We utilize argumentation-rich social discussions from the ChangeMyView subreddit as a source of unsupervised, argumentative discourse-aware knowledge.
We introduce a novel prompt-based strategy for inter-component relation prediction that compliments our proposed finetuning method.
- Score: 25.43442712037725
- License: http://creativecommons.org/licenses/by/4.0/
- Abstract: Identifying argument components from unstructured texts and predicting the
relationships expressed among them are two primary steps of argument mining.
The intrinsic complexity of these tasks demands powerful learning models. While
pretrained Transformer-based Language Models (LM) have been shown to provide
state-of-the-art results over different NLP tasks, the scarcity of manually
annotated data and the highly domain-dependent nature of argumentation restrict
the capabilities of such models. In this work, we propose a novel transfer
learning strategy to overcome these challenges. We utilize argumentation-rich
social discussions from the ChangeMyView subreddit as a source of unsupervised,
argumentative discourse-aware knowledge by finetuning pretrained LMs on a
selectively masked language modeling task.
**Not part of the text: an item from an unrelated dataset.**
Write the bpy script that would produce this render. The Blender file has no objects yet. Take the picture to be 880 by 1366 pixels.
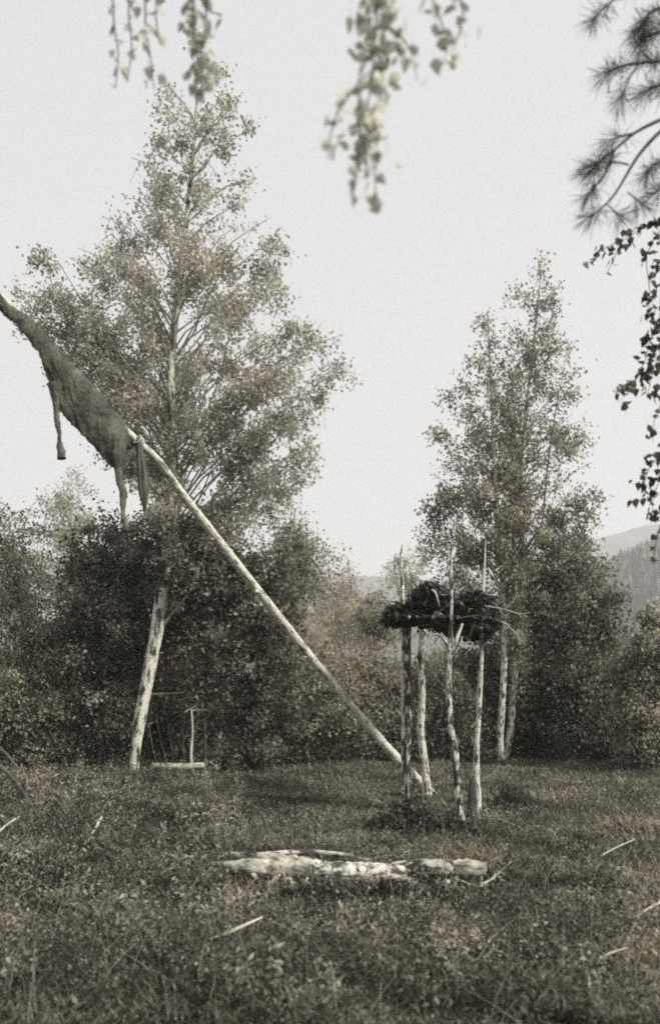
import bpy, bmesh, math, random
import numpy as np
from mathutils import Vector, Matrix, noise as mnoise
R = math.radians
rng = np.random.default_rng(7)
random.seed(7)
scene = bpy.context.scene
COL = scene.collection

# ------------------------------------------------------------------ camera, light, exposure
FPX, HOR, CAMH = 1100.0, 921.0, 1.5          # focal length in photo pixels, horizon row, eye height
cam_d = bpy.data.cameras.new('camera'); cam = bpy.data.objects.new('camera', cam_d); COL.objects.link(cam)
cam.location = (0, 0, CAMH); cam.rotation_euler = (R(90), 0, 0)
cam_d.sensor_width = 36; cam_d.lens = 36 * FPX / 1366; cam_d.shift_y = (HOR - 683) / 1366
cam_d.clip_start = 0.05; cam_d.clip_end = 20000
cam_d.dof.use_dof = True; cam_d.dof.focus_distance = 10.5; cam_d.dof.aperture_fstop = 1.45
scene.camera = cam

SUN_EL, SUN_AZ = 40, 118                       # azimuth from the view direction (+Y) towards the right (+X)
world = bpy.data.worlds.new('World'); scene.world = world; world.use_nodes = True
nt = world.node_tree; nt.nodes.clear()
sky = nt.nodes.new('ShaderNodeTexSky'); sky.sky_type = 'NISHITA'; sky.sun_disc = False
sky.sun_elevation = R(SUN_EL); sky.sun_rotation = R(SUN_AZ); sky.dust_density = 4; sky.air_density = 1.0
bw = nt.nodes.new('ShaderNodeRGBToBW')
mixw = nt.nodes.new('ShaderNodeMix'); mixw.data_type = 'RGBA'; mixw.inputs[0].default_value = 0.88
mixw.inputs[7].default_value = (5.7, 5.7, 5.8, 1)        # thin bright cloud veiling the whole sky
bg = nt.nodes.new('ShaderNodeBackground'); bg.inputs[1].default_value = 0.1
wo = nt.nodes.new('ShaderNodeOutputWorld')
nt.links.new(sky.outputs[0], bw.inputs[0]); nt.links.new(bw.outputs[0], mixw.inputs[6])
nt.links.new(mixw.outputs[2], bg.inputs[0]); nt.links.new(bg.outputs[0], wo.inputs[0])
sd = bpy.data.lights.new('sun', 'SUN'); sd.energy = 4.6; sd.angle = R(6); sd.color = (1, 0.96, 0.9)
sun = bpy.data.objects.new('sun', sd); COL.objects.link(sun)
sdir = Vector((math.sin(R(SUN_AZ)) * math.cos(R(SUN_EL)), math.cos(R(SUN_AZ)) * math.cos(R(SUN_EL)), math.sin(R(SUN_EL))))
sun.rotation_euler = sdir.to_track_quat('Z', 'Y').to_euler()
scene.view_settings.view_transform = 'Standard'; scene.view_settings.look = 'None'
scene.view_settings.exposure = 0.45; scene.view_settings.gamma = 1
scene.render.engine = 'CYCLES'
cy = scene.cycles
cy.use_denoising = False; cy.max_bounces = 5; cy.diffuse_bounces = 3; cy.transmission_bounces = 3
cy.volume_bounces = 2; cy.transparent_max_bounces = 8; cy.filter_width = 1.9; cy.sample_clamp_indirect = 2; cy.sample_clamp_direct = 6

# ------------------------------------------------------------------ helpers
def at(px, py, Y):
    return Vector(((px - 440) / FPX * Y, Y, CAMH + (HOR - py) / FPX * Y))

def gz(x, y):
    x = np.asarray(x, float); y = np.asarray(y, float)
    s = 0.035 * np.sin(x * 1.3 + 0.6) * np.sin(y * 0.9 + 1) + 0.02 * np.sin(x * 3.1 + y * 2.3) + 0.012 * np.sin(x * 6.7 - y * 5.1 + 2)
    s = s + 0.10 * np.exp(-((x + 3.5) / 2.0) ** 2) * np.exp(-((y - 9) / 4.0) ** 2)
    return s * np.clip(1 - (np.hypot(x, y) - 40) / 40, 0, 1)

def ground(px, py):                             # a ground point seen at a photo pixel
    Y = CAMH * FPX / (py - HOR); x = (px - 440) / FPX * Y
    for _ in range(3):
        z = float(gz(x, Y)); Y = (CAMH - z) * FPX / (py - HOR); x = (px - 440) / FPX * Y
    return Vector((x, Y, float(gz(x, Y))))

def tag(o, label=None, cat=None, group=None, kind=None):
    if label: o['label'] = label
    if cat: o['category'] = cat
    if group: o['group'] = group
    if kind: o['kind'] = kind
    return o

def empty(name, loc, label, cat, group=None):
    o = bpy.data.objects.new(name, None); COL.objects.link(o); o.location = loc; o.empty_display_size = 0.2
    return tag(o, label, cat, group)

def link(name, me, mat, parent=None):
    if mat is not None and not me.materials: me.materials.append(mat)
    o = bpy.data.objects.new(name, me); COL.objects.link(o)
    if parent is not None:
        o.parent = parent; o.matrix_parent_inverse = Matrix.Translation(-Vector(parent.location))
    return o

def arr_mesh(name, V, F, shade=None, bark=None, smooth=False):
    """V (n,3), F (m,k): a mesh straight from arrays"""
    me = bpy.data.meshes.new(name); V = np.asarray(V, np.float32); F = np.asarray(F, np.int32)
    m, k = F.shape
    me.vertices.add(len(V)); me.vertices.foreach_set('co', V.ravel())
    me.loops.add(m * k); me.loops.foreach_set('vertex_index', F.ravel())
    me.polygons.add(m); me.polygons.foreach_set('loop_start', np.arange(0, m * k, k, dtype=np.int32))
    me.polygons.foreach_set('loop_total', np.full(m, k, np.int32))
    if smooth: me.polygons.foreach_set('use_smooth', np.ones(m, bool))
    me.update(calc_edges=True)
    if shade is not None:
        a = me.attributes.new('shade', 'FLOAT', 'POINT'); a.data.foreach_set('value', np.asarray(shade, np.float32))
    if bark is not None:
        a = me.attributes.new('bark_co', 'FLOAT_VECTOR', 'POINT'); a.data.foreach_set('vector', np.asarray(bark, np.float32).ravel())
    return me

class Tubes:
    """collects bent tapered round pieces of one object"""
    def __init__(s): s.V = []; s.F = []; s.B = []; s.n = 0
    def add(s, pts, rad, sides=7, rough=0.0, cap=True, sub=1, seed=None):
        P = np.array([tuple(p) for p in pts], float); r = np.array(rad if hasattr(rad, '__len__') else [rad] * len(P), float)
        if sub > 1:                                    # Catmull-Rom resampling
            t = np.linspace(0, len(P) - 1, (len(P) - 1) * sub + 1); Q = []
            for u in t:
                i = min(int(u), len(P) - 2); f = u - i
                p0 = P[max(i - 1, 0)]; p1 = P[i]; p2 = P[i + 1]; p3 = P[min(i + 2, len(P) - 1)]
                Q.append(0.5 * (2 * p1 + (p2 - p0) * f + (2 * p0 - 5 * p1 + 4 * p2 - p3) * f * f + (3 * p1 - p0 - 3 * p2 + p3) * f ** 3))
            r = np.interp(t, np.arange(len(r)), r); P = np.array(Q)
        n = len(P); T = np.gradient(P, axis=0); T /= np.linalg.norm(T, axis=1)[:, None] + 1e-9
        a0 = np.array([0, 0, 1.0]) if abs(T[0][2]) < 0.9 else np.array([0, 1.0, 0])
        U = np.cross(T[0], a0); U /= np.linalg.norm(U)
        Us = []
        for i in range(n):
            U = U - T[i] * np.dot(U, T[i]); U /= np.linalg.norm(U) + 1e-9; Us.append(U)
        Us = np.array(Us); Ws = np.cross(T, Us)
        L = np.concatenate([[0], np.cumsum(np.linalg.norm(np.diff(P, axis=0), axis=1))])
        a = np.arange(sides) / sides * 2 * np.pi
        rr = r[:, None] * np.ones((1, sides))
        if rough:
            rr = rr * (1 + rough * rng.normal(size=(n, sides)) * 0.6 + rough * rng.normal(size=(n, 1)) * 0.6)
        co = P[:, None, :] + Us[:, None, :] * (np.cos(a)[None, :, None] * rr[..., None]) + Ws[:, None, :] * (np.sin(a)[None, :, None] * rr[..., None])
        off = rng.uniform(0, 30)
        bk = np.stack([np.cos(a)[None, :] * rr, np.sin(a)[None, :] * rr, np.repeat(L[:, None] + off, sides, 1)], -1)
        idx = np.arange(n * sides).reshape(n, sides) + s.n
        q = np.stack([idx[:-1], np.roll(idx[:-1], -1, 1), np.roll(idx[1:], -1, 1), idx[1:]], -1).reshape(-1, 4)
        s.V.append(co.reshape(-1, 3)); s.B.append(bk.reshape(-1, 3)); s.F.append(q); s.n += n * sides
        if cap:
            for e, row in ((0, idx[0][::-1]), (n - 1, idx[-1])):
                s.V.append(P[e][None] + T[e][None] * (0.15 * r[e]) * (1 if e else -1)); s.B.append(np.array([[0, 0, L[e] + off]])); c = s.n; s.n += 1
                s.F.append(np.array([[row[k], row[(k + 1) % sides], c, c] for k in range(sides)]))
        return s
    def build(s, name, mat, parent=None, smooth=True):
        V = np.concatenate(s.V); F = np.concatenate(s.F); B = np.concatenate(s.B)
        tri = F[:, 2] == F[:, 3]
        if tri.any():
            me = bpy.data.meshes.new(name)
            me.from_pydata(V.tolist(), [], [list(f[:3]) if t else list(f) for f, t in zip(F.tolist(), tri)])
            if smooth: me.polygons.foreach_set('use_smooth', np.ones(len(me.polygons), bool))
            a = me.attributes.new('bark_co', 'FLOAT_VECTOR', 'POINT'); a.data.foreach_set('vector', B.astype(np.float32).ravel())
        else:
            me = arr_mesh(name, V, F, bark=B, smooth=smooth)
        return link(name, me, mat, parent)

def unit(v): return v / (np.linalg.norm(v, axis=-1, keepdims=True) + 1e-9)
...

Furthermore, we introduce a novel
prompt-based strategy for inter-component relation prediction that compliments
our proposed finetuning method while leveraging on the discourse context.
Exhaustive experiments show the generalization capability of our method on
these two tasks over within-domain as well as out-of-domain datasets,
outperforming several existing and employed strong baselines.